As if there's a choice.
Cleveland Indians general manger Mark Shapiro completed what ultimately is a "trust me" trade for C.C. Sabathia on Monday and now fans are being counseled again about exercising just a little more patience with a team and a franchise that hasn't won a World Series in 60 years.
That may not be as satisfying as the near-term splash that a press conference announcing the signing of Sabathia might have generated but it will have to suffice nonetheless. It's the kind of move that reminds fans again that despite the billboards, it's not their team.
The beauty of this trade, at least from Shapiro's standpoint, is that the time will never arrive for properly evaluating it. The prospects received are in the low minors. Fans are more likely to forget that Sabathia was ever an Indian in the first place well before they have any idea whether this trade was any good. And even if the prospects arrive sooner rather than later, it undoubtedly will be just in time for someone like Grady Sizemore or Victor Martinez to plan his exit. By keeping the team in a constant state of transition, Shapiro has made it nearly impossible to assess.
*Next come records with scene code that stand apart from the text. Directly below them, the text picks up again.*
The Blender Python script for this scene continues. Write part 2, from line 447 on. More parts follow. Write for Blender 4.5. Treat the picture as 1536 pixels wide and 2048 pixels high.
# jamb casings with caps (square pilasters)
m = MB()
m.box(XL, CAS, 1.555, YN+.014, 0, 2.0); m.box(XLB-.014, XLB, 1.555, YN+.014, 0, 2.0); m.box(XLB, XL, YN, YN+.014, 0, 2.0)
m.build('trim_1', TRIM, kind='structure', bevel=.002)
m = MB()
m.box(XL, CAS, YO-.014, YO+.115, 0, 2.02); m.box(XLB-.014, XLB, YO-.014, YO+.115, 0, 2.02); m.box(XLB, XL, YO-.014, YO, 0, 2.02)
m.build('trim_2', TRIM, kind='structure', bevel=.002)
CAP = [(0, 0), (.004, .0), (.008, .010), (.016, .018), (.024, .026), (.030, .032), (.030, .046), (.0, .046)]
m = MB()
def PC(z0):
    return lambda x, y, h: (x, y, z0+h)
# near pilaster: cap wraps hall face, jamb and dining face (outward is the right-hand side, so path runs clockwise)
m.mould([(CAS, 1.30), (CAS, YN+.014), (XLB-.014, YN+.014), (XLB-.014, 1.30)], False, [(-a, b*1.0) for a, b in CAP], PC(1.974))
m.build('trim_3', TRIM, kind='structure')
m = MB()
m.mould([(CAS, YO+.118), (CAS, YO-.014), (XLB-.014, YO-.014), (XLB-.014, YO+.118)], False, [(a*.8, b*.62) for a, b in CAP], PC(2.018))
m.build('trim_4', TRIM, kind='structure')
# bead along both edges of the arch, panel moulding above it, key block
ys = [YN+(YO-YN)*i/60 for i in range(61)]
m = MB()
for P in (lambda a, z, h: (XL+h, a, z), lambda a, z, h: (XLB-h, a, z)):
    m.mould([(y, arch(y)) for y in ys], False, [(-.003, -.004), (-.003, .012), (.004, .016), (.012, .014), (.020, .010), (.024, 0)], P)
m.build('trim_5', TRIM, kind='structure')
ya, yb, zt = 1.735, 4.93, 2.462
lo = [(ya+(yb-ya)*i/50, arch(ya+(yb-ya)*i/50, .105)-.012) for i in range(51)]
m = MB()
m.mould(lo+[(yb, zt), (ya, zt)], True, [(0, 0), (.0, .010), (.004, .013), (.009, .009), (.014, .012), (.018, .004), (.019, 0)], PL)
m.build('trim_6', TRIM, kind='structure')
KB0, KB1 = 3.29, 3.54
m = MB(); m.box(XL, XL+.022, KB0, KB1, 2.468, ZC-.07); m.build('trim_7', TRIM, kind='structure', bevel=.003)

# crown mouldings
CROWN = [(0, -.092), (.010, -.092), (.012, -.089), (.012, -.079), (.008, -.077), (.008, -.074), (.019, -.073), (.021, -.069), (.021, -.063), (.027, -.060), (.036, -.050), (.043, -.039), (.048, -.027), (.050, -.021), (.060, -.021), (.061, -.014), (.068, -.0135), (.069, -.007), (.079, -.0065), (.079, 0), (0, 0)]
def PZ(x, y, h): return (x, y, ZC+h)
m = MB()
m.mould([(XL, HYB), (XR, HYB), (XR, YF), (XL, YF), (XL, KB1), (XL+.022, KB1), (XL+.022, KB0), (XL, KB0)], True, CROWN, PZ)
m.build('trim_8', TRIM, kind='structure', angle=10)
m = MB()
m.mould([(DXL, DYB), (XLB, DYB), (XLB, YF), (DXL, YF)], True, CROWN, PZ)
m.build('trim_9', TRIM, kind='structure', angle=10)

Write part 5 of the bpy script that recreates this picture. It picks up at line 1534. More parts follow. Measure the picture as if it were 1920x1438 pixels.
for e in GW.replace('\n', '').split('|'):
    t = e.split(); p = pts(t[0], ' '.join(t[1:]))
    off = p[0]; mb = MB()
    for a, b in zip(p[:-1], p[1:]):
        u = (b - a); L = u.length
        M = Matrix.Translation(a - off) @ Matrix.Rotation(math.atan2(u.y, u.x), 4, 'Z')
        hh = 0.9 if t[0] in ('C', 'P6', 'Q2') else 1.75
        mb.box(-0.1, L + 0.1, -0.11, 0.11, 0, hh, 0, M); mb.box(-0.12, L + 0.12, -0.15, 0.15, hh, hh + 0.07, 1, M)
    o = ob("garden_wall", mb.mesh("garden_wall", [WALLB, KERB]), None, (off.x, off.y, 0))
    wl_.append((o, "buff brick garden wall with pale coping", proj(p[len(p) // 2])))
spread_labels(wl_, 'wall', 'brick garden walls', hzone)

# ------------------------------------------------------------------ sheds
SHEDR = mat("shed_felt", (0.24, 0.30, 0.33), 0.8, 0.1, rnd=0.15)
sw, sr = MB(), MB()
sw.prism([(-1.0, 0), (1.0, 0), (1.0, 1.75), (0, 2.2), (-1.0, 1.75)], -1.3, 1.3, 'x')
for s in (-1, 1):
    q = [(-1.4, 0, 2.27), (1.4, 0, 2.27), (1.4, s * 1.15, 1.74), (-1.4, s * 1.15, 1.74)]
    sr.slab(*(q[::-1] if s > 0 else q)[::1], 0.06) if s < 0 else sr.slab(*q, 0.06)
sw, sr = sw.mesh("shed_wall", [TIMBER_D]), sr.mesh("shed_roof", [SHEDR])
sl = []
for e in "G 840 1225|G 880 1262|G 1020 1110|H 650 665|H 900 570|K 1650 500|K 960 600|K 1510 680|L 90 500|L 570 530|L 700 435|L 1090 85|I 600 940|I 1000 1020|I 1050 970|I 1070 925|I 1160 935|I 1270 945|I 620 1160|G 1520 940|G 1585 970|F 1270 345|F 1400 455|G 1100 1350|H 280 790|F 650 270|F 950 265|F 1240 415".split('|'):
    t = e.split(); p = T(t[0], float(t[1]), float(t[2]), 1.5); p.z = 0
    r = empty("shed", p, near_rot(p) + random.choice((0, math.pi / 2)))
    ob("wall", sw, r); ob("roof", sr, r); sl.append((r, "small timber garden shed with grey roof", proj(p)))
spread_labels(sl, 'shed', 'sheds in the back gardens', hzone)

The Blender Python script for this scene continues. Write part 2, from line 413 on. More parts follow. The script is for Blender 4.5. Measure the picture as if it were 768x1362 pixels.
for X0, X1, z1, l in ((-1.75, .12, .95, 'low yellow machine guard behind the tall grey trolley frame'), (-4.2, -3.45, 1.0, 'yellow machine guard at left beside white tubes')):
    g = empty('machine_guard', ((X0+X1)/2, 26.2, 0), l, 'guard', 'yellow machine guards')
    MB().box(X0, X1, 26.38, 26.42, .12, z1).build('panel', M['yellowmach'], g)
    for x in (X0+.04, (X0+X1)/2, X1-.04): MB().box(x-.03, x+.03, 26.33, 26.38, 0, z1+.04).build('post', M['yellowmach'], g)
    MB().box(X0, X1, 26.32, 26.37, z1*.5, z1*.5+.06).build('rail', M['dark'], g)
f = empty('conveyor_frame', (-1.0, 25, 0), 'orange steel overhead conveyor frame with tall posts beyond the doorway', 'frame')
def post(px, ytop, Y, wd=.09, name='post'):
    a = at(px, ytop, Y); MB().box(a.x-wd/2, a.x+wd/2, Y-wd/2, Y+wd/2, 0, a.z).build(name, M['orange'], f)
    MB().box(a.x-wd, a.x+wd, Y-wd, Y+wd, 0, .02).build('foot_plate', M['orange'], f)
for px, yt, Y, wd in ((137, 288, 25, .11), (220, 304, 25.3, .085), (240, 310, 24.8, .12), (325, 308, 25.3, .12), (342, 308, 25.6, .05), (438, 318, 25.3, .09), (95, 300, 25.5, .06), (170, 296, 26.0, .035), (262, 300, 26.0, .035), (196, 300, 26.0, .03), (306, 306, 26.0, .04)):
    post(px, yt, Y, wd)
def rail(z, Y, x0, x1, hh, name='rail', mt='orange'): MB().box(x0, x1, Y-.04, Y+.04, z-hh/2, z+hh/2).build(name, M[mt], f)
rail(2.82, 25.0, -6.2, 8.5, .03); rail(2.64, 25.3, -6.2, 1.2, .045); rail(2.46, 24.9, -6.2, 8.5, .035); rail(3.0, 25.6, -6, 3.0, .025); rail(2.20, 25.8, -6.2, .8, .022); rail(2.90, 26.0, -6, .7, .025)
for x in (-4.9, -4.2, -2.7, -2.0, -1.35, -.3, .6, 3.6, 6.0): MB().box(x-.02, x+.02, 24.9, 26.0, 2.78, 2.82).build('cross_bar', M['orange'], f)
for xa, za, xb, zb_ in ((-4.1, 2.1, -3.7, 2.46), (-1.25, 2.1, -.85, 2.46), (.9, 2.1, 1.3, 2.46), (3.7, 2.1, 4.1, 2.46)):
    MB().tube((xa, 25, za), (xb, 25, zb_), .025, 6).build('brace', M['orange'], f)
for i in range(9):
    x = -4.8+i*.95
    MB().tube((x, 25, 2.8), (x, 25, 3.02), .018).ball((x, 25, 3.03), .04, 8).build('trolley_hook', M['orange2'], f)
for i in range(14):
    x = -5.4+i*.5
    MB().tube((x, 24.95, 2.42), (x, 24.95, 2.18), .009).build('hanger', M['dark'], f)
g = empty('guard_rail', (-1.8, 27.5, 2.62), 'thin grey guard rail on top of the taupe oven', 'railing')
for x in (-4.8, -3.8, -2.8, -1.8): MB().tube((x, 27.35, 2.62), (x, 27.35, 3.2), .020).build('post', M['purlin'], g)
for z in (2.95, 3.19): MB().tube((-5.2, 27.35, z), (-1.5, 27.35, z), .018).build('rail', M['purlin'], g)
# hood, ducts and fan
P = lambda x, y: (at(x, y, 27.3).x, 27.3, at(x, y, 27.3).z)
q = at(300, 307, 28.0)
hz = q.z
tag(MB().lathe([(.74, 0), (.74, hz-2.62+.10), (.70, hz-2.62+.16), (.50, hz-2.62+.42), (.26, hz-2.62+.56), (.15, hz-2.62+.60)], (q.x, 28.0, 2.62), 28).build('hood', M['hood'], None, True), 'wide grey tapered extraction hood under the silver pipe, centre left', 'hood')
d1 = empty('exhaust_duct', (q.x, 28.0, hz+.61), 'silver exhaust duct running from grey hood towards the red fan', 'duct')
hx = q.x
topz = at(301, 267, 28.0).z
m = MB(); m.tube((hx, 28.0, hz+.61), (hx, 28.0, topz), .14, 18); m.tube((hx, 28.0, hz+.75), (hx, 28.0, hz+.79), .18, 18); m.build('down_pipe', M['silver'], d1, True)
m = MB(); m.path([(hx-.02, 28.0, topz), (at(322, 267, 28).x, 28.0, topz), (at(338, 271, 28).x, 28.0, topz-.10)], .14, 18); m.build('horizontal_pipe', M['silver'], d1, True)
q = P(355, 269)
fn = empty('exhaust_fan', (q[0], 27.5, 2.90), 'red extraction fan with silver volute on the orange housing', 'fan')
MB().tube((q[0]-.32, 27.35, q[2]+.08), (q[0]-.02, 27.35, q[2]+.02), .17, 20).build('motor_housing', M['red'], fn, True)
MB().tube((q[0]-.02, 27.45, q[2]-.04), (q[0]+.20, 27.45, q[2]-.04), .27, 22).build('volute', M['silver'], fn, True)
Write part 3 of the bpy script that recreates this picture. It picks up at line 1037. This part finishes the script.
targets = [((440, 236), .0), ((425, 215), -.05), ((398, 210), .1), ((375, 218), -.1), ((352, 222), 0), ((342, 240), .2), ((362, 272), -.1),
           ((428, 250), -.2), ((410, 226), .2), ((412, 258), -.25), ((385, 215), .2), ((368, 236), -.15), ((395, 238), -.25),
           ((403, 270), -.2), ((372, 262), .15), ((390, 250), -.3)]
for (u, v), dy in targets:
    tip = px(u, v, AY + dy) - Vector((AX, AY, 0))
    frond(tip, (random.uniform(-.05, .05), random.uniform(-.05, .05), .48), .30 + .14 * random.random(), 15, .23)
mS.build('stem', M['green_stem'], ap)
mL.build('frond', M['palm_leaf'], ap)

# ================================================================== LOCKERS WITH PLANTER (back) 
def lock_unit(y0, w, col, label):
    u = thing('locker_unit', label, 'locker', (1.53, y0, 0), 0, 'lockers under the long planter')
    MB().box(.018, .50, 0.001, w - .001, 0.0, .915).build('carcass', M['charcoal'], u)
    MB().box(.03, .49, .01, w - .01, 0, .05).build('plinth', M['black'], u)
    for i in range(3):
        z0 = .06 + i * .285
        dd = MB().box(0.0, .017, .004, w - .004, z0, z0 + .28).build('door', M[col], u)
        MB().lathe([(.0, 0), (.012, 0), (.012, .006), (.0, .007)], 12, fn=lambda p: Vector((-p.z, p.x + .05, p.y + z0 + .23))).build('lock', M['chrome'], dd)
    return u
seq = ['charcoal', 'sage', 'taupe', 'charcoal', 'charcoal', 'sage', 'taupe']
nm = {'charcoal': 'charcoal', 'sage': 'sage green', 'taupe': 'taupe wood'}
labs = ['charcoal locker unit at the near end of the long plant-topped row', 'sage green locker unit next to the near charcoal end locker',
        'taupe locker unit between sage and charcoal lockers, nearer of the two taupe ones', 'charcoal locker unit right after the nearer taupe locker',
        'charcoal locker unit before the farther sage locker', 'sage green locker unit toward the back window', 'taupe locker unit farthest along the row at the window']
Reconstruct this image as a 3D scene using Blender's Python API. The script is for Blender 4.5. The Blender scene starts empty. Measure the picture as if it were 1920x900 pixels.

Speaking at the press conference Monday about the move, Shapiro said nothing unexpected. In fact any fan paying attention the last few years could have written the script. At best, the only possible news was Shapiro's admission that the Indians were never on the same page with Sabathia's demands in the first place. But that ceased to qualify as news once the New York Mets signed Johan Santana.
There was the usual talk of the prospects received and the expected rationalization of taking a deal now instead of waiting to see who might emerge with a better offer closer to the July 31 trade deadline and it all made perfect sense. But Shapiro has given this same speech so often, you can now set a watch to it.
The bigger picture in all of this is that it matters little who the Indians received in exchange for Sabathia anyway. The real takeaway is that this is the kind of trade a franchise like Cleveland is always going to make. The Indians, under present ownership and management, are not going to devote a large portion of its self-imposed budget on any one asset, particularly a pitcher and particularly a pitcher of Sabathia's stature at this point in his career.
There was never any chance that the Indians would pay Sabathia upwards of $20 million over the next seven years, which is the kind of money and the length of time it was going to take to keep him in a Cleveland uniform. The risk in the out years of injury on such a contract are far too great for a team like the Indians to sustain. Like it or not, the present regime is not going to allow itself the kind of payroll flexibility to withstand an extra $20 or $30 million of unproductive money should Sabathia have proved to be ineffective or injured in years five, six or seven. Capitalism being what it is, someone else will. It's the system that Major League Baseball prefers.
If you focus just on the American League Central, which is as good a barometer of the rest of Major League Baseball as anything else, it is clearly a division of haves and have nots from a payroll perspective. More than anything else, it illustrates why the Indians can't invest in a player like Sabathia for the long term while Chicago and Detroit can and will.
Both Chicago and Detroit are working with payrolls that are in excess of $120 million. At that level, a $20 million a year salary for one player still allows either team to spend more than 80 percent of the rest of its payroll on the other 24 players. And that's 80% of a rather large pie to begin with. For the Indians, or Kansas City or Minnesota for that matter, a team that works with budgets well below $100 million, that kind of salary eats up 25% or more of the team's payroll. That gives the team far less to work with, both as a percentage of payroll and in real dollars, when filling out a roster worthy of investing that much money in a superstar in the first place. Indeed, it's the reason that the Texas Rangers ultimately decided that their signing of Alex Rodriguez was among the great blunders ever in baseball.
For reasons that still defy any logic, baseball continues to dodge a salary cap as if it were another shattered maple bat. Maybe it doesn't recognize that all of its markets are not equal or maybe it just doesn't care, but clearly it prefers a tilted playing field. By essentially ignoring the economic disparities between its markets, baseball creates situations like that with Sabathia in which a team like Cleveland essentially feels forced to give away a player it nurtured and brought to the doorstep of greatness in order to remain a viable franchise years later.
That doesn't mean that current management gets a free ride to throw up its arms in frustration, although that seems to work season after season in places like Kansas City and, until today, Milwaukee. Shapiro still has an obligation to see the obstacles as opportunities and improve the team in ways that may be as trivial as they are unnecessary for their rich uncles in other cities.
But Cleveland fans will never be able to use this trade to figure out whether Shapiro has met that charge. Instead, they'll have to be content to judge the dozens of other relatively minor moves that have made this team one year only to break it the next.
There is no doubt that most Indians fans secretly hoped that the team would find a way to re-sign Sabathia, even as they accepted the reality long ago that it would not. It's not just part of the grieving process but also a defense mechanism for avoiding the nasty reality that baseball has once again stacked the deck against a mid-market team like Cleveland.